Rebounding is going to be big

A key reason the Spurs took a big lead in Game 1 and nearly pulled the upset? Rebounding. At face value, having Aldridge and Pau Gasol out there against Golden State’s smaller, more modern frontcourts looks like a disadvantage. But controlling the boards helps rein in Golden State’s overwhelming offense and grants San Antonio added opportunities.

Such was the case in the first half, when the Spurs collected 44.4% of available offensive rebounds and 57.5% of total rebounds. San Antonio went into halftime up 20. Things turned around in the second half, but Gregg Popovich’s squad can still stay alive in this series if they make use of their size. If Kawhi Leonard returns and stays healthy, and we see some Dewayne Dedmon, San Antonio can steal a game on the glass.

Thompson is getting his looks

Mark it down: Thompson’s winning a game for the Warriors at some point in this series. Weird thing to proclaim after a 2-for-11 clunker, but going through each of those shots tells a larger tale. We’re talking multiple wide open lay-ups missed and 20-foot gimmies that are usually automatic for him. He even passed up a few money looks.

AP Photo/Jeff Chiu

Thompson has been oddly poor during the playoffs, with sub-40% shooting from the field and sub-37% shooting from deep. But he’s still the guy that scored 60 points in a game, 37 in a quarter last season and won Game 6 of last year’s conference finals for the Warriors. Such is the cycle of following Thompson: he’s amazing, then he’s underwhelming for a bit until he does more amazing stuff. Expecting more of the same here, especially given the shots he had in Game 1. The Spurs have a banged up Kawhi Leonard and Danny Green to ration between Thompson, Curry and Durant. Which brings us to…

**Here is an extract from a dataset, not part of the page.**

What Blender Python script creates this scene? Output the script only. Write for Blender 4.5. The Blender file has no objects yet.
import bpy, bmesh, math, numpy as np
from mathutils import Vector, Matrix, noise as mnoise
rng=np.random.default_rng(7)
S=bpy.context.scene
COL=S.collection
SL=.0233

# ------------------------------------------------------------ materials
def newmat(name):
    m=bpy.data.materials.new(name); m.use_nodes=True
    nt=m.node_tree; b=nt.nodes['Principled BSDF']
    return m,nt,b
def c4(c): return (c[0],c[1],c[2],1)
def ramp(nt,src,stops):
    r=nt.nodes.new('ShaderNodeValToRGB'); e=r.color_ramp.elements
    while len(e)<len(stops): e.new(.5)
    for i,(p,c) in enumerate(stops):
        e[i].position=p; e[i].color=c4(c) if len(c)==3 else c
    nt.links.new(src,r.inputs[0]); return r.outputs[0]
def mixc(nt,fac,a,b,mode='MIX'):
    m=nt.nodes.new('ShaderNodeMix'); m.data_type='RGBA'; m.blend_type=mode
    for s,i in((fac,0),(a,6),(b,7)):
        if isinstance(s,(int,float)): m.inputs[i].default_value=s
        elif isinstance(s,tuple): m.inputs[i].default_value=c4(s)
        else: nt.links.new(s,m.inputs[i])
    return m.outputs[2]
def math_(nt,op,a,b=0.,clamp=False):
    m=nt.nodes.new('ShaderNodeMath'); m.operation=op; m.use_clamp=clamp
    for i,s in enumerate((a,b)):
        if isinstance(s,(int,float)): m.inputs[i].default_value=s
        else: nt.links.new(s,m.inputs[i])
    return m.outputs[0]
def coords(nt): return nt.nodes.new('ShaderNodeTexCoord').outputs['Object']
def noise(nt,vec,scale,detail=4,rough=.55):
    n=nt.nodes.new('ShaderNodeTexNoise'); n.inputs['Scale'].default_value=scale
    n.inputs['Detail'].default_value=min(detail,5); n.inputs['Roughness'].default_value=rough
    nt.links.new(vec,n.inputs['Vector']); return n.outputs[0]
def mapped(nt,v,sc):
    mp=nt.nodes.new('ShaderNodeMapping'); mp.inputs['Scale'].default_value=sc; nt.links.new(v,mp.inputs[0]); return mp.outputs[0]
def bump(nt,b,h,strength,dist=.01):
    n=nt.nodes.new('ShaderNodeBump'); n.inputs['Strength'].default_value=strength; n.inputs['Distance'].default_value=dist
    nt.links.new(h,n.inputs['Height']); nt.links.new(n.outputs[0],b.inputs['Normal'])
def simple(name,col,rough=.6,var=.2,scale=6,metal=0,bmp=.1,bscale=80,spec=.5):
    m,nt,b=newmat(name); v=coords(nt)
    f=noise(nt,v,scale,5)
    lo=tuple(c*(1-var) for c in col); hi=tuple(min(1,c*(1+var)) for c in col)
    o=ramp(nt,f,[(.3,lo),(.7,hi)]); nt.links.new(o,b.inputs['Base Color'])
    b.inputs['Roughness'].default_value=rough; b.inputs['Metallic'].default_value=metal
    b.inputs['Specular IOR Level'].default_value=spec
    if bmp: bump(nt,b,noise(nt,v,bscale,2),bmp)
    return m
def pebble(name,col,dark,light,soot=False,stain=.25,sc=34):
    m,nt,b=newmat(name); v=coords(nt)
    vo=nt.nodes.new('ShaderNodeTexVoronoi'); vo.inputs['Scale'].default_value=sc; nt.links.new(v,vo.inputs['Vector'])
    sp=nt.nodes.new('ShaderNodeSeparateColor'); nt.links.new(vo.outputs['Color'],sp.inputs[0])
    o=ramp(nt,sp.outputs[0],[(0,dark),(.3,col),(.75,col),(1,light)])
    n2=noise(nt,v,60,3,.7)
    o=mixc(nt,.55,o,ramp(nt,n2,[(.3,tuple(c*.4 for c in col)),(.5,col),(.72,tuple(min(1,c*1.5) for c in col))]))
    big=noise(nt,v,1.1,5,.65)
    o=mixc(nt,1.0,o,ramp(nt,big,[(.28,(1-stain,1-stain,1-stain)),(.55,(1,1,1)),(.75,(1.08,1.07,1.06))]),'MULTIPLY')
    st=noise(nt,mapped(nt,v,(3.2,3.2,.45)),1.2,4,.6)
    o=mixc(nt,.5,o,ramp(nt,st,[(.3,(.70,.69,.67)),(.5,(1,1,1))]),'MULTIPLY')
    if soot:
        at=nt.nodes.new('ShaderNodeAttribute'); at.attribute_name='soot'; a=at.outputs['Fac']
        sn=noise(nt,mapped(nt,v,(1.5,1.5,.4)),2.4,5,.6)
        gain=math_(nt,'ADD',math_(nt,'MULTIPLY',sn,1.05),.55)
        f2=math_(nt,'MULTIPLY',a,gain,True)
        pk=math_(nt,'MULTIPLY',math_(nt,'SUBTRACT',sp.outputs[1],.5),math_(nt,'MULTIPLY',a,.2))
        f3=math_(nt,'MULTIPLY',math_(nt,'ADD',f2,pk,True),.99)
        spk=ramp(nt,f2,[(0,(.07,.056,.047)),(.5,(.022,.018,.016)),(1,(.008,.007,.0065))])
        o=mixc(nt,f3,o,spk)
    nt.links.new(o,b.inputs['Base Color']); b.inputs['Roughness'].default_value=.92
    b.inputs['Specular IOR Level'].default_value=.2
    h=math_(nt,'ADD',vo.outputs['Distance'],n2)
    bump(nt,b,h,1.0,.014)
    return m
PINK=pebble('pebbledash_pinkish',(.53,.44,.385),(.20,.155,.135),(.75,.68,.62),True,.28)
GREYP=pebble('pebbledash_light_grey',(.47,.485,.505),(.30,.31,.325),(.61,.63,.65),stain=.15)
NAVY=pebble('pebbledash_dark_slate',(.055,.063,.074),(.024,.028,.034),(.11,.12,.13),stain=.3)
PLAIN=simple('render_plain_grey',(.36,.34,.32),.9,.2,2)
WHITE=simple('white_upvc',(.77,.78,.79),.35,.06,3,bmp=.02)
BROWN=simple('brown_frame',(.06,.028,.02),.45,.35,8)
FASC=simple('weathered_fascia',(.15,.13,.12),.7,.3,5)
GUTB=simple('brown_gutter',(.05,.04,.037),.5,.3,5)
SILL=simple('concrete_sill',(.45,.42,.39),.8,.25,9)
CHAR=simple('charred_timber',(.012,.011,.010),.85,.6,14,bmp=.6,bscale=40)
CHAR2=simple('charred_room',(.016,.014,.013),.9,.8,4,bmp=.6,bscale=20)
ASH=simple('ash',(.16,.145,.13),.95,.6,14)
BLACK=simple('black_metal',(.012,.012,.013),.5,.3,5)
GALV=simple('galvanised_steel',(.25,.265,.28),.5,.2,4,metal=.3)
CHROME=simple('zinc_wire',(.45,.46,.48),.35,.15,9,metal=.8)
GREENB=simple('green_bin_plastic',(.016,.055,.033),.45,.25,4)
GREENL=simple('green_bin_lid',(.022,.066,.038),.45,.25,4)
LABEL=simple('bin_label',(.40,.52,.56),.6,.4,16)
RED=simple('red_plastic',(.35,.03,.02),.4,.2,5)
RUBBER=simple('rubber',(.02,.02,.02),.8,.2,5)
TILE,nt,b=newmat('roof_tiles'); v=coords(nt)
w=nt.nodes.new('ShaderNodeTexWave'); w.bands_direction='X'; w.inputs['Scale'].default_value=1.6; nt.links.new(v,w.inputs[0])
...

We know who the X-factors are

For the Spurs, it’s Jonathon Simmons. Not an easy label to take on for a guy that’s in his second NBA season after working his way up from a D-League tryout. Unfortunately, such is reality, and San Antonio is lacking in the uber-athletic wing that can hit threes and not shed points defensively department. Simmons isn’t 100% ready to be that yet, but Game 1 suggests he’ll have a chance to be in this series. He defended Curry well for small stretches and made some timely threes.

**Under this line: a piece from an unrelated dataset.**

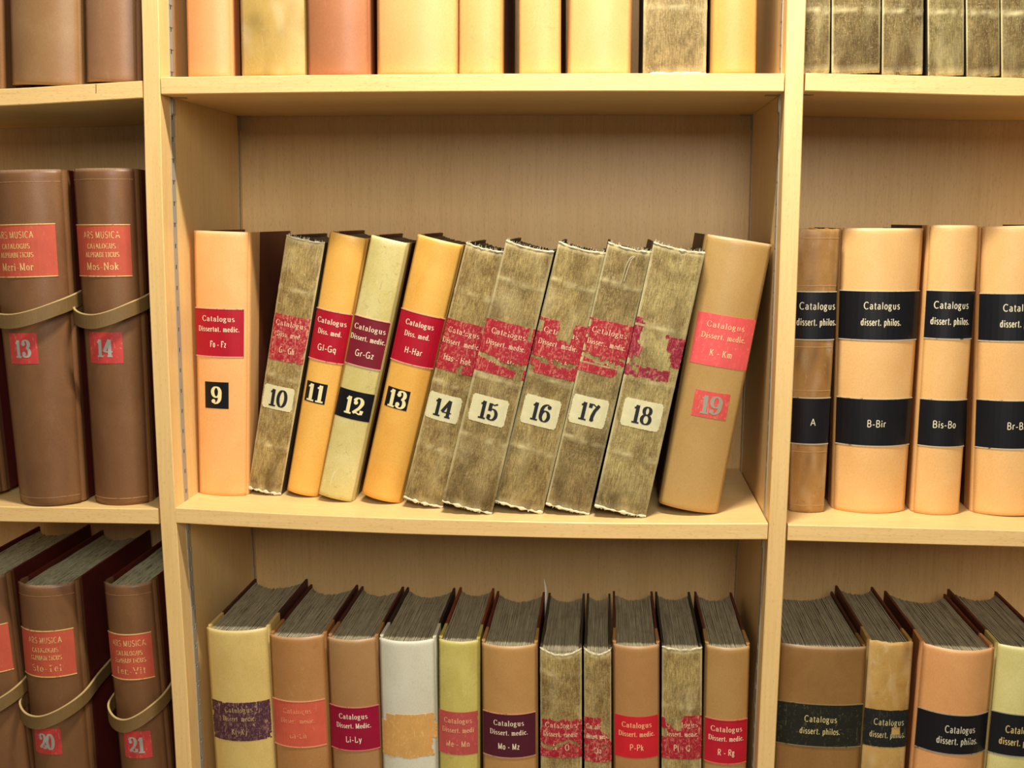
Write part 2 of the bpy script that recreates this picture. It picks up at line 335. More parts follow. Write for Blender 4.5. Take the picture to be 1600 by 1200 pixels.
# glyph: (advance, strokes, serifs [(x,y,halfwidth)], balls [(x,y)])
G = {
 ' ': (.35, [], [], []),
 '.': (.28, [], [], [(.13, .07)]),
 '-': (.5, [[(.08, .33), (.42, .33)]], [], []),
 'C': (.82, [A(.45, .5, .37, .5, 48, 312, 18)], [], [(.68, .84), (.69, .17)]),
 'G': (.94, [A(.45, .5, .37, .5, 48, 322, 18), [(.78, -.02), (.78, .46)], [(.52, .46), (.9, .46)]], [(.74, .45, .2)], [(.68, .84)]),
 'D': (.88, [[(.16, 0), (.16, 1)], [(.16, 1), (.38, 1)]+A(.38, .5, .4, .5, 90, -90, 14)+[(.16, 0)]], [(.1, 1, .1), (.1, 0, .1)], []),
 'F': (.72, [[(.16, 0), (.16, 1)], [(.16, .985), (.62, .985)], [(.62, 1), (.62, .78)], [(.16, .52), (.48, .52)]], [(.16, 0, .15)], []),
 'E': (.74, [[(.16, 0), (.16, 1)], [(.16, .985), (.62, .985)], [(.16, .52), (.5, .52)], [(.16, .015), (.64, .015)]], [], []),
 'H': (.92, [[(.16, 0), (.16, 1)], [(.74, 0), (.74, 1)], [(.16, .52), (.74, .52)]], [(.16, 0, .14), (.16, 1, .14), (.74, 0, .14), (.74, 1, .14)], []),
 'I': (.36, [[(.18, 0), (.18, 1)]], [(.18, 0, .14), (.18, 1, .14)], []),
 'L': (.72, [[(.16, 0), (.16, 1)], [(.16, .015), (.62, .015)], [(.62, 0), (.62, .24)]], [(.16, 1, .15)], []),
 'M': (1.05, [[(.14, 0), (.14, 1)], [(.14, 1), (.5, .05)], [(.5, .05), (.86, 1)], [(.86, 1), (.86, 0)]], [(.14, 0, .1), (.86, 0, .13), (.1, 1, .08), (.9, 1, .08)], []),
 'N': (.9, [[(.14, 0), (.14, 1)], [(.14, 1), (.74, 0)], [(.74, 0), (.74, 1)]], [(.14, 0, .12), (.74, 1, .12)], []),
 'O': (.88, [A(.44, .5, .36, .5, 90, 450, 22)], [], []),
 'P': (.78, [[(.16, 0), (.16, 1)], [(.16, 1), (.4, 1)]+A(.4, .74, .3, .26, 90, -90)+[(.16, .48)]], [(.16, 0, .15)], []),
 'R': (.84, [[(.16, 0), (.16, 1)], [(.16, 1), (.4, 1)]+A(.4, .75, .28, .25, 90, -90)+[(.16, .5)], [(.4, .5), (.62, .1), (.76, 0)]], [(.16, 0, .14)], []),
 'B': (.82, [[(.16, 0), (.16, 1)], [(.16, 1), (.4, 1)]+A(.4, .76, .26, .24, 90, -90)+[(.16, .52)], [(.4, .52)]+A(.4, .26, .32, .26, 90, -90)+[(.16, 0)]], [], []),
 'K': (.86, [[(.16, 0), (.16, 1)], [(.16, .42), (.68, 1)], [(.34, .6), (.72, 0)]], [(.16, 0, .13), (.16, 1, .13), (.68, 1, .1), (.72, 0, .1)], []),
 'Q': (.88, [A(.44, .5, .36, .5, 90, 450, 22), [(.45, .15), (.75, -.12)]], [], []),
 'S': (.7, [A(.35, .75, .24, .25, 35, 250, 10)+A(.35, .26, .27, .26, 70, -145, 10)], [], []),
 'A': (.84, [[(.06, 0), (.42, 1)], [(.42, 1), (.76, 0)], [(.18, .33), (.64, .33)]], [(.06, 0, .1), (.76, 0, .12)], []),
 'V': (.82, [[(.06, 1), (.42, 0)], [(.42, 0), (.74, 1)]], [(.06, 1, .12), (.74, 1, .1)], []),
 'U': (.84, [[(.14, 1), (.14, .3)]+A(.41, .3, .27, .3, 180, 360)+[(.68, 1)]], [(.14, 1, .12), (.68, 1, .1)], []),
 'T': (.76, [[(.38, 0), (.38, 1)], [(.06, .985), (.7, .985)]], [(.38, 0, .15)], []),
 'a': (.58, [A(.26, .48, .18, .18, 150, 20, 6)+[(.44, .4), (.44, .08), (.52, 0)], A(.25, .18, .18, .18, 60, 320, 12)], [], [(.11, .52)]),
 'b': (.62, [[(.13, 1), (.13, 0)], A(.3, .33, .22, .33, 140, -140, 14)], [(.1, 1, .08)], []),
 'c': (.52, [A(.3, .33, .22, .33, 40, 320, 14)], [], [(.42, .54)]),
 'd': (.64, [[(.48, 1), (.48, 0)], A(.28, .33, .21, .33, 40, 320, 14)], [(.45, 1, .09), (.52, 0, .07)], []),
 'e': (.56, [[(.09, .36), (.48, .36)]+A(.29, .36, .2, .3, 0, 180, 10)+A(.29, .33, .21, .33, 180, 325, 9)], [], []),
 'g': (.6, [A(.25, .44, .17, .22, 90, 450, 14), A(.27, -.1, .21, .17, 90, 450, 14), [(.14, .26), (.1, .16), (.3, .07)], [(.4, .6), (.54, .64)]], [], []),
 'h': (.68, [[(.14, 1), (.14, 0)], [(.14, .5)]+A(.34, .44, .19, .22, 140, 0, 8)+[(.53, 0)]], [(.1, 1, .08), (.14, 0, .12), (.53, 0, .12)], []),
 'i': (.32, [[(.16, X), (.16, 0)]], [(.12, X, .07), (.16, 0, .13)], [(.16, .9)]),
 'k': (.66, [[(.14, 1), (.14, 0)], [(.14, .26), (.48, X)], [(.26, .4), (.54, 0)]], [(.1, 1, .08), (.14, 0, .11), (.54, 0, .09), (.48, X, .09)], []),
 'l': (.32, [[(.16, 1), (.16, 0)]], [(.12, 1, .07), (.16, 0, .13)], []),
 'm': (1.0, [[(.14, X), (.14, 0)], [(.14, .5)]+A(.32, .44, .17, .22, 140, 0, 8)+[(.49, 0)], [(.49, .5)]+A(.67, .44, .17, .22, 140, 0, 8)+[(.84, 0)]], [(.1, X, .08), (.14, 0, .11), (.49, 0, .11), (.84, 0, .11)], []),
 'n': (.68, [[(.14, X), (.14, 0)], [(.14, .5)]+A(.34, .44, .19, .22, 140, 0, 8)+[(.53, 0)]], [(.1, X, .08), (.14, 0, .12), (.53, 0, .12)], []),
 'o': (.58, [A(.29, .33, .22, .33, 90, 450, 18)], [], []),
 'p': (.64, [[(.14, X), (.14, -.28)], A(.32, .33, .21, .33, 140, -140, 14)], [(.1, X, .08), (.14, -.28, .12)], []),
 'q': (.64, [[(.48, X), (.48, -.28)], A(.28, .33, .21, .33, 40, 320, 14)], [(.48, -.28, .12)], []),
 'r': (.5, [[(.14, X), (.14, 0)], [(.14, .42)]+A(.32, .46, .17, .2, 150, 50, 5)], [(.1, X, .08), (.14, 0, .13)], [(.42, .57)]),
 's': (.48, [A(.24, .49, .15, .17, 30, 250, 8)+A(.24, .17, .17, .17, 70, -150, 8)], [], []),
 't': (.42, [[(.18, .88), (.18, .12)]+A(.29, .12, .11, .12, 180, 300, 5), [(.04, X), (.36, X)]], [], []),
 'u': (.66, [[(.14, X), (.14, .2)]+A(.32, .2, .18, .2, 180, 350, 8), [(.5, X), (.5, 0)]], [(.1, X, .08), (.46, X, .08), (.55, 0, .06)], []),
 'w': (.9, [[(.06, X), (.26, 0)], [(.26, 0), (.45, X)], [(.45, X), (.64, 0)], [(.64, 0), (.84, X)]], [(.08, X, .08), (.82, X, .08)], []),
 'y': (.62, [[(.08, X), (.32, 0)], [(.54, X), (.26, -.22), (.14, -.26)]], [(.08, X, .1), (.54, X, .09)], [(.13, -.22)]),
 'z': (.54, [[(.06, .64), (.48, .64)], [(.48, .64), (.06, .02)], [(.06, .02), (.48, .02)]], [], []),
 '0': (.66, [A(.33, .5, .25, .5, 90, 450, 24)], [], []),
 '1': (.56, [[(.3, 0), (.3, 1)], [(.3, .98), (.2, .84), (.1, .82)]], [(.3, 0, .22)], []),
 '2': (.66, [A(.32, .72, .24, .27, 165, -35, 14)+[(.4, .36), (.08, .06)], [(.08, .08), (.3, .1), (.44, .03), (.58, .06), (.6, .26)]], [], [(.16, .7)]),
 '3': (.66, [A(.31, .76, .21, .24, 155, -80, 12), A(.31, .26, .25, .27, 85, -155, 14)], [], [(.15, .78), (.15, .2)]),
 '4': (.7, [[(.44, 0), (.44, 1)], [(.44, 1), (.04, .27)], [(.04, .27), (.64, .27)]], [(.44, 0, .18)], []),
 '5': (.66, [A(.3, .32, .26, .32, 130, -150, 16), [(.13, .5), (.13, .96)], [(.13, .93), (.34, .88), (.54, .97)]], [], [(.14, .2)]),
 '6': (.68, [A(.44, .6, .33, .39, 80, 180, 10)+A(.35, .33, .25, .33, 180, 360, 14), A(.35, .31, .24, .3, 0, 180, 12)], [], [(.54, .86)]),
 '7': (.62, [[(.08, .9), (.24, .97), (.4, .86), (.56, .97)], [(.56, .97), (.36, .6), (.28, .3), (.26, 0)], [(.08, .74), (.08, 1)]], [], [(.28, .08)]),
 '8': (.68, [A(.34, .76, .2, .23, 90, 450, 18), A(.34, .27, .25, .27, 90, 450, 20)], [], []),
 '9': (.68, [A(.24, .4, .33, .39, -100, 0, 10)+A(.33, .67, .25, .33, 0, 180, 14), A(.33, .69, .24, .3, 180, 360, 12)], [], [(.14, .14)]),
}
def layout(text, track=.06):
    x = 0; out = []
    for ch in text:
        g = G[ch]; out.append((x, g)); x += g[0]+track
    return out, x-track
def strokes2d(text, width, cap, style='serif', wt=1.0):
    "returns triangles/quads in local 2-D metres centred on 0,0"
    lay, tw = layout(text, .15 if style == 'serif' and wt < 1.2 else (.0 if wt >= 1.2 else .12)); sx = width/tw; polys = []
    if style == 'serif': thick, thin = .15*wt, .055*wt
    else: thick = thin = .125*wt
    def seg(pts, th, tn):
        P = [(p[0]*sx, (p[1]-.5)*cap) for p in pts]
        L, Rr = [], []
        for i, p in enumerate(P):
            a = P[max(0, i-1)]; b = P[min(len(P)-1, i+1)]
            dx, dy = b[0]-a[0], b[1]-a[1]; l = math.hypot(dx, dy) or 1; dx /= l; dy /= l
            wd = (tn+(th-tn)*abs(dy)**1.6)*cap/2
            L.append((p[0]-dy*wd, p[1]+dx*wd)); Rr.append((p[0]+dy*wd, p[1]-dx*wd))
        for i in range(len(P)-1): polys.append([Rr[i], Rr[i+1], L[i+1], L[i]])
    for x0, (adv, st, sf, bl) in lay:
        for s in st:
            q = [(x0+a-tw/2, b) for a, b in s]
            if len(q) == 2:
                q = [(q[0][0]+(q[1][0]-q[0][0])*t/4, q[0][1]+(q[1][1]-q[0][1])*t/4) for t in range(5)]
            seg(q, thick, thin)
        if style == 'serif':
            for (a, b, hw) in sf: seg([(x0+a-hw-tw/2, b), (x0+a-tw/2, b), (x0+a+hw-tw/2, b)], thin*1.3, thin*1.3)
        for (a, b) in bl:
            if style != 'serif' and (a, b) not in ((.13, .07), (.16, .9)): continue
            r = (.10 if wt > 1.2 else .085)*cap*max(1, wt*.9); cx, cy = (x0+a-tw/2)*sx, (b-.5)*cap
            polys.append([(cx+r*math.cos(k*math.pi/4), cy+r*math.sin(k*math.pi/4)) for k in range(8)])
    return polys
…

For the Warriors, it’s Zaza Pachulia. No, I’m not kidding. He’s the anti-Spurs, because he plays exactly their game. Pachulia is perfectly fine with a slog of a basketball game, and is perfectly fine guarding traditional bigs with little mobility. He’s going to old-man-game his way to hurting San Antonio on the boards, in the paint and, as it turns out, literally. He had nine rebounds in Game 1, effectively finished over SA’s bigs and even caught the Spurs sleeping on his passing game.

The Dubs offense needs to belong to Curry

When you land Kevin Durant, it’s difficult to treat him as just another cog in the machine. But what makes the Warriors the Warriors is having Stephen Curry run a high screen with playmakers and finishers around him. Unless he’s hurt and your defense is close to flawless, you’re screwed. With or without Durant, this is true. We saw the Warriors look their best this season when running their offense through Curry.

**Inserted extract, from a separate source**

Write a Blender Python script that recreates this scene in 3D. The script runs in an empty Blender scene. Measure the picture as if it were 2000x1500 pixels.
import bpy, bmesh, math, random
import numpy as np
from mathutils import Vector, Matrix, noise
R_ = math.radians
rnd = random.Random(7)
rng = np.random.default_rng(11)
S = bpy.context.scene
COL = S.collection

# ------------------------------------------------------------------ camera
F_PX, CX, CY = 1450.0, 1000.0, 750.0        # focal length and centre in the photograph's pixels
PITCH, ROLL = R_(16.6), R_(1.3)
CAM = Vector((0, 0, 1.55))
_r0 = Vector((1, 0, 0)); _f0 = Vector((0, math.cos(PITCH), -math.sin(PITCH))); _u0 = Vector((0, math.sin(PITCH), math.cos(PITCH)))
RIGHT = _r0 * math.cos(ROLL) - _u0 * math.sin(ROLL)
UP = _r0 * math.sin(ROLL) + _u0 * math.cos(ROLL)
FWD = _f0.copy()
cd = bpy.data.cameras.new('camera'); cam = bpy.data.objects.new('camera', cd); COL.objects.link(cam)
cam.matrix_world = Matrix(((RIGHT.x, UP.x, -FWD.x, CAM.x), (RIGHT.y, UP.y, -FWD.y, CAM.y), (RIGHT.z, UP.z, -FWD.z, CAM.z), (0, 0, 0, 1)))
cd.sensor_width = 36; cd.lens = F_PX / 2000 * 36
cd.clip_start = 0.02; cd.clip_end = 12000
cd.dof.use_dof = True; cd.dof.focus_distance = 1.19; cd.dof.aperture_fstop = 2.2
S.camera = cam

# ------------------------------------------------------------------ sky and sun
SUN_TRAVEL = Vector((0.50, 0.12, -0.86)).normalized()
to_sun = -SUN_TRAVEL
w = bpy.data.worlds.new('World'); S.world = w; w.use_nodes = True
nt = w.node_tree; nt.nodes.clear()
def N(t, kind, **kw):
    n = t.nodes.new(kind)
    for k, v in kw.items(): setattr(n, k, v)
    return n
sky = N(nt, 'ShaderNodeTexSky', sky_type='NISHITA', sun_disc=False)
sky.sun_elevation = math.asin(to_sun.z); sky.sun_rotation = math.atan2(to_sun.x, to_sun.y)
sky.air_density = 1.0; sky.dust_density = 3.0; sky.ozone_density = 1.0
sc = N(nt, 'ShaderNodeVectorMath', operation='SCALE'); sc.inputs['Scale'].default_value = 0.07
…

Game 1 was no different. Curry scored 19 points on 10 shots in the third quarter, when he started getting more pick-and-roll opportunities that left Aldridge and Gasol stuck in quicksand begging for mercy. It was 2016 Curry, pulling up from three and opening up all sorts of offense for his squad. Golden State will likely go to more of this as the series progresses, with good reason.